チケット高騰の歯止めとなるか、定価転売サイト開設
JIJICO / 2017年6月13日 13時0分
チケット高騰の歯止めとなるか、定価転売サイト開設
人気チケットがネット上で高額に取引されている現状
人気アーティストのコンサートチケットが入手困難になっています。
もちろん人気が沸騰しているアーティストだからという理由もあるでしょうが、他方で、転売する目的を隠してチケットを買い込み、ネットなどで高額転売する悪質な輩が後を絶たないため、人気チケットが「定価の20倍」で取引されるという異常な事態も起きています。
ネット上での転売は「ダフ屋行為」ではない?
そもそもコンサートチケット等を高額転売することは違法です。
このような行為は「ダフ屋行為」として、従来から各都道府県の迷惑防止条例で取り締まられてきました。
「転売目的でチケット等を購入すること」や「公衆の場でチケット等を他者に転売すること」が「ダフ屋行為」に該当します。

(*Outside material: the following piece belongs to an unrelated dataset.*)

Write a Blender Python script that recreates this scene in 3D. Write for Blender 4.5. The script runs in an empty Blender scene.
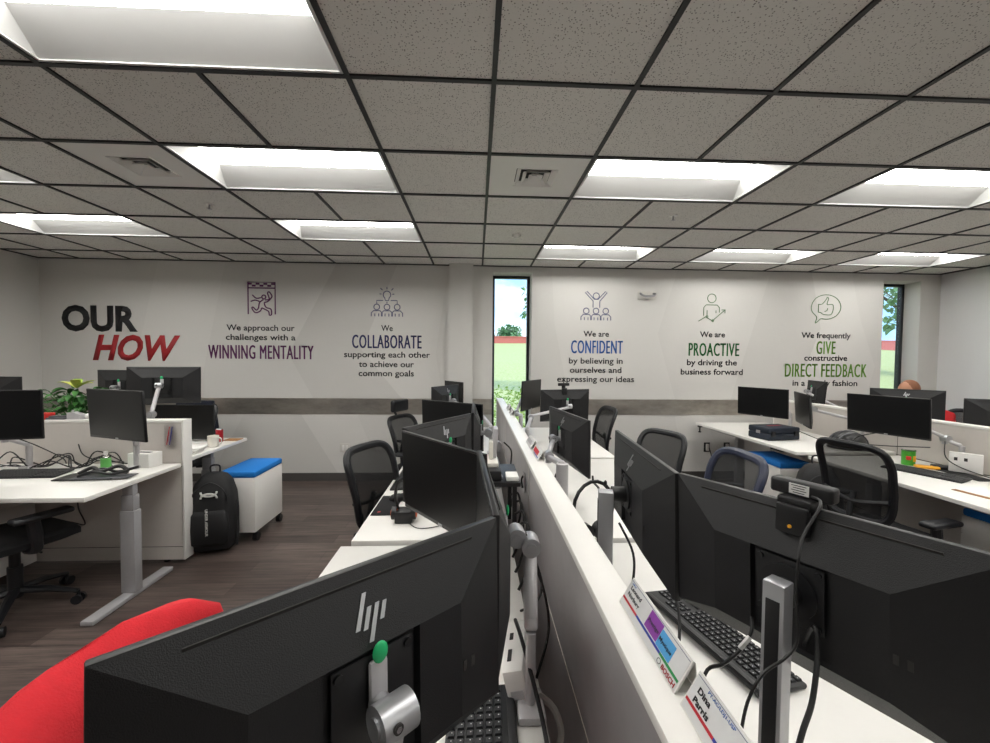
import bpy, bmesh, math, random
from mathutils import Vector, Matrix, Euler
random.seed(7)
PI = math.pi
R = math.radians
S = bpy.context.scene
COL = S.collection

# ------------------------------------------------------------ materials
def lin(c):
    if isinstance(c, str):
        c = [int(c[i:i+2], 16)/255 for i in (0, 2, 4)]
    return tuple(x/12.92 if x <= .04045 else ((x+.055)/1.055)**2.4 for x in c) + (1,)
def newmat(name):
    m = bpy.data.materials.new(name); m.use_nodes = True
    nt = m.node_tree
    return m, nt, nt.nodes['Principled BSDF'], nt.nodes.new, nt.links.new
def mat(name, col, rough=.5, metal=0, var=.06, scale=40, bump=0, bscale=300, coat=0, spec=.5):
    m, nt, P, N, L = newmat(name)
    c = lin(col)
    tc = N('ShaderNodeTexCoord'); no = N('ShaderNodeTexNoise'); no.inputs['Scale'].default_value = scale
    no.inputs['Detail'].default_value = 3
    L(tc.outputs['Object'], no.inputs['Vector'])
    mx = N('ShaderNodeMix'); mx.data_type = 'RGBA'
    mx.inputs['A'].default_value = tuple(x*(1-var) for x in c[:3])+(1,)
    mx.inputs['B'].default_value = tuple(min(1, x*(1+var)) for x in c[:3])+(1,)
    L(no.outputs['Fac'], mx.inputs['Factor']); L(mx.outputs['Result'], P.inputs['Base Color'])
    P.inputs['Roughness'].default_value = rough; P.inputs['Metallic'].default_value = metal
    P.inputs['Specular IOR Level'].default_value = spec
    if coat: P.inputs['Coat Weight'].default_value = coat
    if bump:
        n2 = N('ShaderNodeTexNoise'); n2.inputs['Scale'].default_value = bscale; n2.inputs['Detail'].default_value = 4
        L(tc.outputs['Object'], n2.inputs['Vector'])
        b = N('ShaderNodeBump'); b.inputs['Strength'].default_value = bump; b.inputs['Distance'].default_value = .002
        L(n2.outputs['Fac'], b.inputs['Height']); L(b.outputs['Normal'], P.inputs['Normal'])
    return m
def emit(name, col, s):
    m, nt, P, N, L = newmat(name)
    P.inputs['Base Color'].default_value = lin(col)
    P.inputs['Emission Color'].default_value = lin(col); P.inputs['Emission Strength'].default_value = s
    return m
def glass(name):
    m, nt, P, N, L = newmat(name)
    out = nt.nodes['Material Output']
    t = N('ShaderNodeBsdfTransparent'); g = N('ShaderNodeBsdfGlossy'); g.inputs['Roughness'].default_value = .02
    mx = N('ShaderNodeMixShader'); fr = N('ShaderNodeFresnel'); fr.inputs['IOR'].default_value = 1.3
    L(fr.outputs[0], mx.inputs[0]); L(t.outputs[0], mx.inputs[1]); L(g.outputs[0], mx.inputs[2]); L(mx.outputs[0], out.inputs['Surface'])
    return m
def mesh_fabric(name, col, alpha):
    m, nt, P, N, L = newmat(name)
    out = nt.nodes['Material Output']
    P.inputs['Base Color'].default_value = lin(col); P.inputs['Roughness'].default_value = .8
    t = N('ShaderNodeBsdfTransparent'); mx = N('ShaderNodeMixShader')
    tc = N('ShaderNodeTexCoord'); w = N('ShaderNodeTexWave'); w.inputs['Scale'].default_value = 120; w.bands_direction = 'Z'
    mr = N('ShaderNodeMapRange'); mr.inputs['To Min'].default_value = alpha-.12; mr.inputs['To Max'].default_value = alpha+.12
    L(tc.outputs['Object'], w.inputs['Vector']); L(w.outputs['Fac'], mr.inputs['Value']); L(mr.outputs[0], mx.inputs[0])
    L(t.outputs[0], mx.inputs[1]); L(P.outputs[0], mx.inputs[2]); L(mx.outputs[0], out.inputs['Surface'])
    return m
def floor_mat():
    m, nt, P, N, L = newmat('wood_floor')
    tc = N('ShaderNodeTexCoord'); br = N('ShaderNodeTexBrick')
    br.offset = .37; br.inputs['Scale'].default_value = 1
    br.inputs['Brick Width'].default_value = 1.2; br.inputs['Row Height'].default_value = .15; br.inputs['Mortar Size'].default_value = .0015
    br.inputs['Color1'].default_value = lin('5e5450'); br.inputs['Color2'].default_value = lin('443b38'); br.inputs['Mortar'].default_value = lin('2a2321')
    L(tc.outputs['Object'], br.inputs['Vector'])
    mp = N('ShaderNodeMapping'); mp.inputs['Scale'].default_value = (2.2, 34, 1); L(tc.outputs['Object'], mp.inputs['Vector'])
    no = N('ShaderNodeTexNoise'); no.inputs['Scale'].default_value = 1; no.inputs['Detail'].default_value = 6; no.inputs['Roughness'].default_value = .7
    L(mp.outputs[0], no.inputs['Vector'])
    cr = N('ShaderNodeValToRGB'); cr.color_ramp.elements[0].position = .3; cr.color_ramp.elements[0].color = (.38, .37, .36, 1)
    cr.color_ramp.elements[1].position = .72; cr.color_ramp.elements[1].color = (1.75, 1.68, 1.62, 1)
    L(no.outputs['Fac'], cr.inputs[0])
    mx = N('ShaderNodeMix'); mx.data_type = 'RGBA'; mx.blend_type = 'MULTIPLY'; mx.inputs['Factor'].default_value = 1
    L(br.outputs['Color'], mx.inputs['A']); L(cr.outputs[0], mx.inputs['B']); L(mx.outputs['Result'], P.inputs['Base Color'])
    P.inputs['Roughness'].default_value = .42
    b = N('ShaderNodeBump'); b.inputs['Strength'].default_value = .25; b.inputs['Distance'].default_value = .002
    L(no.outputs['Fac'], b.inputs['Height']); L(b.outputs[0], P.inputs['Normal'])
    return m
def tile_mat():
    m, nt, P, N, L = newmat('acoustic_tile')
    tc = N('ShaderNodeTexCoord')
    v = N('ShaderNodeTexVoronoi'); v.inputs['Scale'].default_value = 95; L(tc.outputs['Object'], v.inputs['Vector'])
    cr = N('ShaderNodeValToRGB'); cr.color_ramp.elements[0].position = .17; cr.color_ramp.elements[0].color = (.2, .19, .18, 1)
    cr.color_ramp.elements[1].position = .3; cr.color_ramp.elements[1].color = (1, 1, 1, 1)
    L(v.outputs['Distance'], cr.inputs[0])
    n = N('ShaderNodeTexNoise'); n.inputs['Scale'].default_value = 26; n.inputs['Detail'].default_value = 4; L(tc.outputs['Object'], n.inputs['Vector'])
    c2 = N('ShaderNodeValToRGB'); c2.color_ramp.elements[0].position = .36; c2.color_ramp.elements[0].color = (0, 0, 0, 1); c2.color_ramp.elements[1].position = .46
    L(n.outputs['Fac'], c2.inputs[0])
    mx = N('ShaderNodeMix'); mx.data_type = 'RGBA'; mx.inputs['A'].default_value = (1, 1, 1, 1)
    L(c2.outputs[0], mx.inputs['Factor']); L(cr.outputs[0], mx.inputs['B'])
    m2 = N('ShaderNodeMix'); m2.data_type = 'RGBA'; m2.blend_type = 'MULTIPLY'; m2.inputs['Factor'].default_value = 1
    m2.inputs['A'].default_value = lin('dfddd8'); L(mx.outputs['Result'], m2.inputs['B'])
    L(m2.outputs['Result'], P.inputs['Base Color']); P.inputs['Roughness'].default_value = .95; P.inputs['Specular IOR Level'].default_value = .1
    return m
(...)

ただ、昨今はネットによる取引が多いので、大量のチケット入手行為であれば迷惑防止条例での処罰が可能ですが、ネットでの転売行為は「公衆の場で」という要件を満たさないため、同条例で処罰することは無理です。
取り締まる方法は無いのか?
そこで、取り締まる側もいろいろと工夫をします。
まず、チケットの転売行為を古物営業法違反に問うことが考えられます。
通常、「古物」とは一度使用された物を指しますが、コンサートチケットのように未使用のもの(新品)でも、使用するために取引されるものは「古物」に該当し、古物営業法の対象となります。
したがって、チケットの高額転売行為を「無許可の古物商営業」としてとらえ、3年以下の懲役または100万円以下の罰金という処罰が可能になるのです。
また、通常、コンサートの主催者は「チケットの転売行為」を禁じています。
主催者は高額転売を意図しているような購入者にはそもそもチケットを販売しません。
ですから、転売目的を隠してチケットを購入する行為は、主催者を欺罔して(ウソをついて)チケットを騙し取ることになり、詐欺罪(10年以下の懲役)に問うことが可能になります。
このような欺罔行為を、インターネットを使って実行した場合は、電子計算機使用詐欺の罪(10年以下の懲役)に問われることになります。
定価転売サイト開設 高額転売を防ぐことができるか?
ところで、このようなチケットの違法取引を無くすため、FMPJ(日本音楽制作者連盟)やACPC(コンサートプロモーターズ協会)等の団体が、定価でチケットを取引できる公式サイト「チケトレ」を開設し、この6月1日から本格的に運用を開始しました。
業界としては初の試みであり、現段階では対象アーティストが限定的で、かつ、発券済みのチケットだけが対象ですが、今後は対象を拡大して利便性を高めることで、この公式サイトの利用を促進させたいとしています。
このような公式サイトが開設されたことで、チケットは入手したもののコンサートに行けなくなってしまったファンが、他のファンにチケットを「定価」で譲ることができるようになり、正常な取引の促進が期待されます。
ただし、これは「心あるファン」同士の関係においてのみ成立することです。
本当のファンであれば、ファン心理につけ込んで「濡れ手に粟」のような金儲けを目論む「転売屋」の手口には、怒りを覚えているはずだからです。
しかし、他方で、高く売れる「プラチナ・チケット」を「定価」で手放すことに「抵抗」を感じる人も少なくないかも知れません。
やはり一番問題なのは、違法なチケット高額転売を事実上容認することで、このような「犯罪行為」を「助長」している「転売サイト」の存在でしょう。
もしも「転売サイト」が規約でチケットの高額転売にストップを掛ければ、このような「犯罪行為」は実行できなくなるからです。
その意味で、これら「転売サイト」の運営者が、古物営業法違反や詐欺などの「共犯」として検挙されることも、決してあり得ないわけではないと私自身は考えています。
今後は、明確にチケットの高額転売を禁止し、これを取り締まるための法規制の整備が進むものと考えられます。
しかし、そのような法整備が進まない限り「転売サイト」でのチケット高額転売は続くのでしょうか。
あるいは、警察がこれら「転売サイト」の運営者の検挙に重い腰を上げる方が先になるのでしょうか。
どうか「転売サイト」の運営者には、一日も早くみずからの「社会的責任」の存在に気づいて欲しいところです。
それこそが、この問題を解決するための「次なるステップ」になるのではないかと思われます。